Monday, December 2, 2013

When The Thrill Is Gone

As usual, I was up at the crack of dawn and on the computer "doing" genealogy.  Ya know, there oughta be a verb for what I do, for what a lot of people do.  Why isn't there one?  Oh, I know, "research".  But that's dull, isn't it?  And implies tedium and spectacles. Whereas what I do is immerse myself in records and names and photos and stuff with great joy and abandon!  It's hardly ever tedious (I'd be lying if I said it wasn't.  I just got done looking at the entire population of St Clair county, Michigan in census records for 1840.  That got to be tedious.) and almost always exciting.

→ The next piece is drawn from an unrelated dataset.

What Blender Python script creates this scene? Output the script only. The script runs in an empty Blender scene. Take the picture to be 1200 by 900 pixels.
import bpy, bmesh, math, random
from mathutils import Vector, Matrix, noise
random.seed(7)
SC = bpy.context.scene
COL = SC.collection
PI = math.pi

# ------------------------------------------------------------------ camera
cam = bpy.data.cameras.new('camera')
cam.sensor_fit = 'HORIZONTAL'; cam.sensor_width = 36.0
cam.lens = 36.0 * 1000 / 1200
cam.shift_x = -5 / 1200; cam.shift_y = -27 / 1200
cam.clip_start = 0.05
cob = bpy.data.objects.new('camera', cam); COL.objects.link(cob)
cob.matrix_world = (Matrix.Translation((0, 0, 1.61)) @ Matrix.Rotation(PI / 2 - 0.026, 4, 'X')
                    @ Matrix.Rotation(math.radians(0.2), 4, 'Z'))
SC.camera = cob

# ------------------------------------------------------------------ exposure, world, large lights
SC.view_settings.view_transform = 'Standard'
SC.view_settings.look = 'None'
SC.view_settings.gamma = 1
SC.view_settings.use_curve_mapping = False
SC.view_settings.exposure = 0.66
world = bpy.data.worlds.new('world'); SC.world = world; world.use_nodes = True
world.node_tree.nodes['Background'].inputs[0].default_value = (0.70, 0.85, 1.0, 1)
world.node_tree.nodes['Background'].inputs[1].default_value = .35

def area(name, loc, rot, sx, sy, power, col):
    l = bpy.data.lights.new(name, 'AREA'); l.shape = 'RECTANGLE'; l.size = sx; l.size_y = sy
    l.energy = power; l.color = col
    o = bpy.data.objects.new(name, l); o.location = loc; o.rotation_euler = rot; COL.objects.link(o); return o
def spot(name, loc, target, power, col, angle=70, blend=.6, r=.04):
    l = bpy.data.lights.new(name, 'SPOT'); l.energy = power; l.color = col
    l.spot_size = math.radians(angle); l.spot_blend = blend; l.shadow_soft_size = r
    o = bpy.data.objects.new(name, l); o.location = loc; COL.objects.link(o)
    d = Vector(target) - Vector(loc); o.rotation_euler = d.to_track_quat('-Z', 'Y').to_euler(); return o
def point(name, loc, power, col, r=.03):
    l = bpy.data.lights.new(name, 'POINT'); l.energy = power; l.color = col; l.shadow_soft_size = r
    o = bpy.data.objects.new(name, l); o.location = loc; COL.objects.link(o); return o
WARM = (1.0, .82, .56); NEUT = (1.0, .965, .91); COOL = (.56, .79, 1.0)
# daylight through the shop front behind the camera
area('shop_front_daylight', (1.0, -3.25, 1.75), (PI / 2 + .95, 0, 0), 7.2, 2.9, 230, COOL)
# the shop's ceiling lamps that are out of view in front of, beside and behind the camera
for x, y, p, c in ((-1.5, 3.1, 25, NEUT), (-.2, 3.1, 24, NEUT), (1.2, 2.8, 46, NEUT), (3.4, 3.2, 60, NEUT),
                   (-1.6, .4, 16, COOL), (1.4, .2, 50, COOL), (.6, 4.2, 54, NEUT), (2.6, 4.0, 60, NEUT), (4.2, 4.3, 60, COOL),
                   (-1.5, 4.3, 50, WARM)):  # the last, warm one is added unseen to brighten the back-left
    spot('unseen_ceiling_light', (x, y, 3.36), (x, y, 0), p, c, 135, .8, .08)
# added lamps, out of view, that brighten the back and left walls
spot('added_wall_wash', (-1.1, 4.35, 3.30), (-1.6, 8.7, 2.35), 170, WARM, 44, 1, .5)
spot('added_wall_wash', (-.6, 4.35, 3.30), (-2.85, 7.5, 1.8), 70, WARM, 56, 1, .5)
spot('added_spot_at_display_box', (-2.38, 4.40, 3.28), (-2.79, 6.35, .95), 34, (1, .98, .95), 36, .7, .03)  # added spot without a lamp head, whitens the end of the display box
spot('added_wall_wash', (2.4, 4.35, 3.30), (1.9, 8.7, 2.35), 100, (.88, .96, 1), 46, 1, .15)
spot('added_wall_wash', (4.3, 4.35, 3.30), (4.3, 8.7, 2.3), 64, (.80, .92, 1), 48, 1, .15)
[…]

Anyway, I was wondering how Emilene Jane Kellogg came to be living in Port Huron in St Clair county.  She was married there in 1845.  She had stated in many census records that she was born around 1824 here in Michigan.  That's awful early.  Maybe not too early for the lowest part of Michigan, the Detroit and surrounding areas, but up further?  That was woods and bears and Indians in the 1820's.  Of course Port Huron, being on the western shore of Lake Huron, would be a bit more settled, I think, being a port and all.  Waterways were the main transportation highways before there were roads.  So I was looking at the 1840 census records of St Clair county and I found...a Kellogg.  Benjamin Kellogg.  He was in the village of St Clair.  There was one male aged 40 through 49.  That was him.  Head of house.  Also in the household were: 1 female under 5, 2 females 5 thru 9, 1 female 10 thru 14, and 1 female 30 thru 39.  That would be his wife, I'm thinking.  Four females under 15.  That could easily fit my Emily Jane.  But her father's listed as John Kellogg on her death certificate, and someone else has a female in their public tree on ancestry, having Emily as her sister, and her death certificate says her father's Palmer Kellogg.  Could this Benjamin be a relation of Palmer? Who is John Kellogg?

I haven't found Benjamin Kellogg in St Clair county after 1840.  I just have to keep digging.